Local legislation across electronics manufacturing countries offers little in the way of workplace protection for factory labourers. Factory bosses are free to enforce long hours without breaks, keep workers on highly casualised contracts, hold pay at levels well below a living wage, exploit migrants, enforce little to no health and safety standards, all while clamping down on attempts to organise unions which could begin to alleviate this. Workers pay the price for our electronics and the major IT brands – Apple, Dell, HP and others, as well as their suppliers, reap the profit.


Scenes from student actions against modern slavery across Britain and Ireland.

In spite of this, workers, their families, civil society organisations and trade unions are resisting and struggling for the rights of workers in sweatshops. Families of workers in Samsung factories who have died from chemical exposure are fighting for compensation in South Korea, and are starting to see results. Redundant Union workers in the Philippines are campaigning for their reinstatement and recognition of their Union against intimidation from C&F. Mexican Labour Rights organisation CEREAL is coordinating workshops on how workers can access their rights and on gender issues in the factories.

And students in the UK and Ireland are standing with them. On 7 October, students from Southampton to Trinity College Dublin and from East Anglia to Sheffield took part in a day of action coinciding with the International Trade Union Confederation’s World Day for Decent Work. They ran stalls, dropped banners and organised solidarity sweatshop shifts.
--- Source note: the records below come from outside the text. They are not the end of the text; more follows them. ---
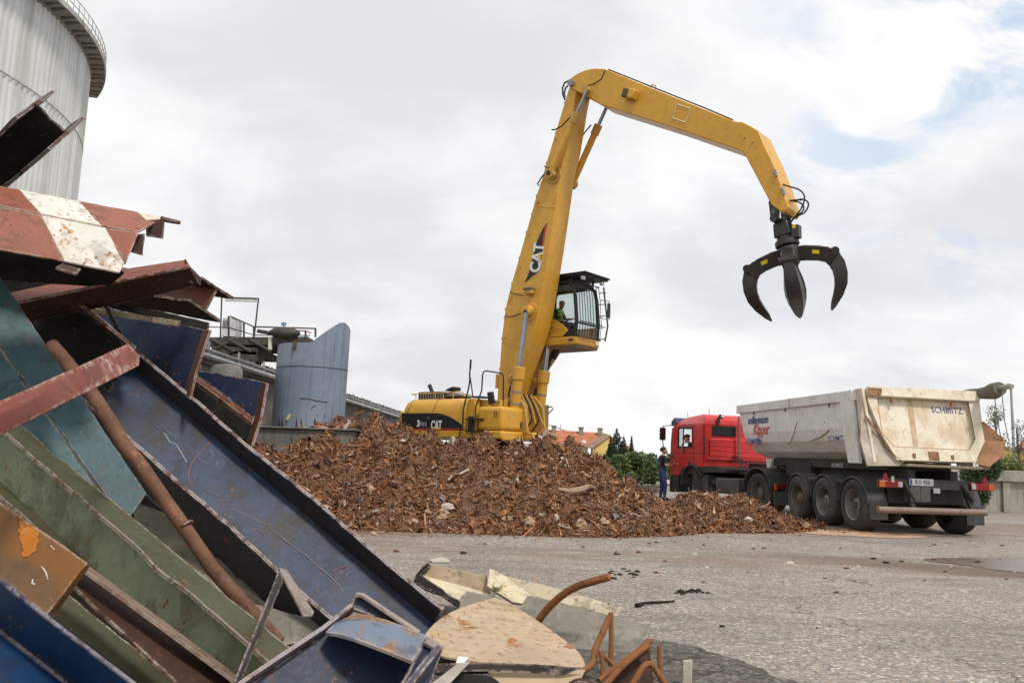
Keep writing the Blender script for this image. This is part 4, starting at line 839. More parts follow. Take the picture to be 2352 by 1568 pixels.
# --- tan tread plate
t = thing('tread_plate', 'tan rusty tread plate curling down at its left corner', 'steel plate', P(1160, 1460, 5.8))
rows = []
Lf = [(977, 1455, 5.55), (1000, 1429, 5.85), (1036, 1405, 6.15), (1080, 1388, 6.4), (1137, 1371, 6.65)]
Rf = [(1350, 1538, 5.30), (1330, 1498, 5.62), (1286, 1461, 5.95), (1230, 1421, 6.3), (1165, 1380, 6.62)]
Bf = [(1008, 1502, 5.25), (1030, 1466, 5.58), (1060, 1432, 5.95), (1095, 1406, 6.3), (1142, 1374, 6.63)]
M2 = [(1150, 1524, 5.22), (1148, 1478, 5.58), (1143, 1440, 5.96), (1145, 1410, 6.32), (1150, 1377, 6.63)]
grid = [[P(*q) for q in (Lf[i], Bf[i], M2[i], Rf[i])] for i in range(5)]
def gpt(u, v):
    def sp(r, t):
        k = min(int(t*(len(r)-1)), len(r)-2); f = t*(len(r)-1)-k; p0, p1, p2, p3 = r[max(k-1, 0)], r[k], r[k+1], r[min(k+2, len(r)-1)]
        return .5*((2*p1)+(p2-p0)*f+(2*p0-5*p1+4*p2-p3)*f*f+(3*p1-p0-3*p2+p3)*f**3)
    return sp([sp(r, u) for r in grid], v)
gr = [[gpt(i/18, j/14) for i in range(19)] for j in range(15)]
m = MB(); m.sheet(gr, .012); m.build('sheet', m_tan, t, smooth=True)
m = MB(); k = 0
for j in range(11):
    for i in range(11):
        u, v = (i+.5+(j % 2)*.5)/12, (j+.5)/11.5
        if u > .98 or v > .97 or u < .16: continue
        c = gpt(u, v); du = (gpt(min(u+.01, 1), v)-c).normalized(); dv = (gpt(u, min(v+.01, 1))-c).normalized(); n = du.cross(dv).normalized(); n = n if n.dot(CAM-c) > 0 else -n
        d = (du*.75+dv*.65).normalized() if (i+j) % 2 else (du*.75-dv*.65).normalized(); s = d.cross(n)
        m.add([c-d*.033+n*.0008, c-s*.009+n*.0008, c+d*.033+n*.0008, c+s*.009+n*.0008, c+n*.010], [(0, 1, 4), (1, 2, 4), (2, 3, 4), (3, 0, 4)])
tag(m.build('tread_pattern', paint('darker_tan_lugs', (.33, .235, .145), (.45, .36, .25), rough=.5, rust=.3, rscale=8), t), kind='stuff')  # lugs in a darker tan than the sheet, so the pattern stands out
q = Pl((1131, 1545, 5.05), (1350, 1545, 5.1), (1200, 1600, 4.9)); tag(plate('tread_offcut', [(1120, 1540), (1345, 1536), (1330, 1568), (1300, 1620), (1170, 1620)], q, .012, m_tan), 'strip of tan plate below the grey strap', 'steel plate')
# --- strap
t = thing('steel_strap', 'flat dark grey steel strap across the tread plate', 'steel bar', P(1170, 1532, 5.0))
m = MB(); m.sheet([[P(1000, 1523, 5.0), P(1123, 1520, 5.02), P(1240, 1525, 5.04), P(1342, 1532, 5.06)], [P(1002, 1543, 4.98), P(1123, 1540, 5.0), P(1230, 1545, 5.02), P(1294, 1550, 5.04)]], .008); m.build('bar', m_steel, t)
q = Pl((1100, 1550, 4.9), (1290, 1560, 4.95), (1200, 1600, 4.8)); tag(plate('dark_offcut', [(1020, 1548), (1120, 1546), (1180, 1590), (1180, 1640), (980, 1640)], q, .012, m_dark), 'black plate below the strap at the bottom edge', 'steel plate')
m = MB(); a, b = P(1060, 1530, 4.85), P(1000, 1575, 4.6); m.prism([a+V((-.02, 0, .02)), a+V((.05, 0, .03)), b+V((.06, 0, 0)), b-V((.04, 0, 0))], (0, .02, -.01)); tag(m.build('timber_offcut', m_wood, bev=.003), 'broken pale board poking out under the strap', 'timber')
m = MB(); a, b = P(1086, 1452+60, 5.1), P(1040, 1520, 5.0); m.prism([P(1052, 1508, 5.06), P(1075, 1510, 5.08), P(1062, 1528, 5.02), P(1046, 1524, 5.02)], (0, .02, 0)); tag(m.build('paper_scrap', paint('paper_white', (.75, .74, .7))), 'small white scrap beside the tread plate corner', 'scrap')
# --- rebar
def rebar(label, pts, r, ribs=False, group=None):
    t = thing('rebar', label, 'rebar', P(*pts[-1])); q = [P(*p) for p in pts]; out = []
    for i in range(len(q)-1):
        p0, p1, p2, p3 = q[max(i-1, 0)], q[i], q[i+1], q[min(i+2, len(q)-1)]
        for k in range(8):
            f = k/8; out.append(.5*((2*p1)+(p2-p0)*f+(2*p0-5*p1+4*p2-p3)*f*f+(3*p1-p0-3*p2+p3)*f**3))
    out.append(q[-1]); m = MB()
    if ribs:
        fine = []; rad = []
        L = 0
        for i in range(len(out)-1):
            n_ = max(2, int((out[i+1]-out[i]).length/.012))
            for k in range(n_): fine.append(out[i]+(out[i+1]-out[i])*k/n_); rad.append(r*(1.0 if len(fine) % 2 else 1.13))
        fine.append(out[-1]); rad.append(r); m.tube(fine, rad, 10)
    else: m.tube(out, r, 10)
    m.build('bar', m_rebar, t, smooth=True, ang=60); return t
rebar('thick ribbed rebar rising to the right from the tread plate', [(1400, 1324, 6.0), (1360, 1335, 6.05), (1319, 1349, 6.1), (1277, 1378, 6.2), (1240, 1420, 6.3), (1215, 1470, 6.35)], .026, True)
rebar('upright rusty rebar in front of the grimy plate', [(1403, 1406, 5.5), (1404, 1470, 5.45), (1402, 1530, 5.4)], .016)
rebar('bent rusty rebar sweeping down left below the upright one', [(1400, 1416, 5.45), (1385, 1450, 5.4), (1367, 1490, 5.35), (1361, 1522, 5.3), (1338, 1540, 5.25), (1290, 1560, 5.15), (1250, 1590, 5.05)], .020)
rebar('upper of two parallel bars leaning on the brown sheet', [(1496, 1470, 5.3), (1440, 1512, 5.2), (1375, 1562, 5.05)], .017)
rebar('lower of two parallel bars leaning on the brown sheet', [(1489, 1481, 5.22), (1430, 1528, 5.1), (1385, 1580, 4.98)], .019)
rebar('short upright bar right of the brown sheet', [(1514, 1480, 5.4), (1517, 1560, 5.35), (1518, 1600, 5.3)], .015)
rebar('arched rusty bar at the bottom edge', [(1440, 1590, 5.0), (1458, 1562, 5.05), (1478, 1530, 5.1), (1492, 1524, 5.12), (1504, 1534, 5.12), (1540, 1590, 5.1)], .019)
rebar('thin bar between the bent rebar and the brown sheet', [(1378, 1494, 5.3), (1384, 1520, 5.28), (1383, 1556, 5.25)], .014)
rebar('second thin bar crossing beside the upright rebar', [(1386, 1505, 5.35), (1410, 1530, 5.33), (1425, 1570, 5.3)], .013)
q = Pl((1490, 1476, 5.35), (1505, 1568, 5.25), (1400, 1568, 5.15)); tag(plate('brown_sheet', [(1492, 1472), (1500, 1520), (1508, 1600), (1370, 1620), (1400, 1556), (1450, 1512)], q, .01, m_brown), 'brown rusty sheet at the bottom under the leaning bars', 'steel plate')
c = P(1335, 1590, 4.85); m = MB(); m.lathe([(.02, .0), (.08, .0), (.11, .03), (.12, .08), (.12, .25)], c+V((0, -.02, -.01)), (.1, .8, -.55), 22); tag(m.build('rusty_drum', m_brown, smooth=True), 'round brown drum end at the bottom edge', 'drum')
t = thing('marker_post', 'short white post at the bottom edge of the yard', 'post', Pz(1578, 1600))
a, b = P(1580, 1518, 5.25), P(1574, 1600, 5.2); m = MB(); m.loft([[b+V((-.03, 0, -.2)), b+V((.03, 0, -.2)), b+V((.03, .03, -.2)), b+V((-.03, .03, -.2))], [a+V((-.027, 0, 0)), a+V((.03, 0, .006)), a+V((.03, .03, .006)), a+V((-.027, .03, 0))]]); m.build('stake', m_wood, t, bev=.004)
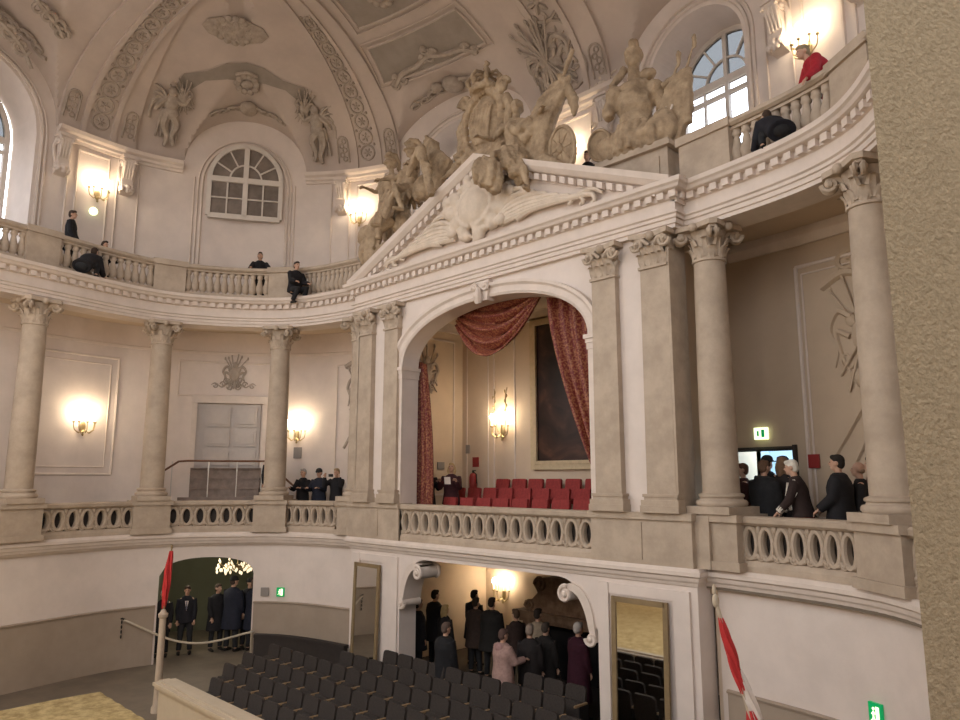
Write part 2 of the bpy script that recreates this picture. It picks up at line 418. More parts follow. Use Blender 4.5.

Hundreds took action on Twitter, calling out companies like LG, Panasonic and Samsung for their violations of worker rights and pushing for their Universities to be part of the solution, rather than the problem.

Student activists have been working to push universities to use their significant purchasing power and influence to ensure basic human rights are guaranteed in their supply chains, and holding IT brands to account through public campaigning when abuses come to light. Since its launch, nine universities in the UK have joined Electronics Watch, an independent labour monitoring organisation which supports public sector bodies to identify the location of factories they are sourcing from, write human rights into their IT contracts and directly monitor working conditions through a worker-led process.

One in four computers in Europe are bought by the public sector and many of these are by major institutions like universities. By working to lobby the institutions they study at to use their purchasing power to advocate and fight for ethics in a global industry, students are able to utilise what leverage they have and offer solidarity to those on the front line of exploitation.

The student movement and the international labour movement are coalescing around the issue of sweatshops. United they are building the framework in which factory exploitation can become a thing of the past, where union rights are respected and decent pay and conditions will become the norm rather than an aberration.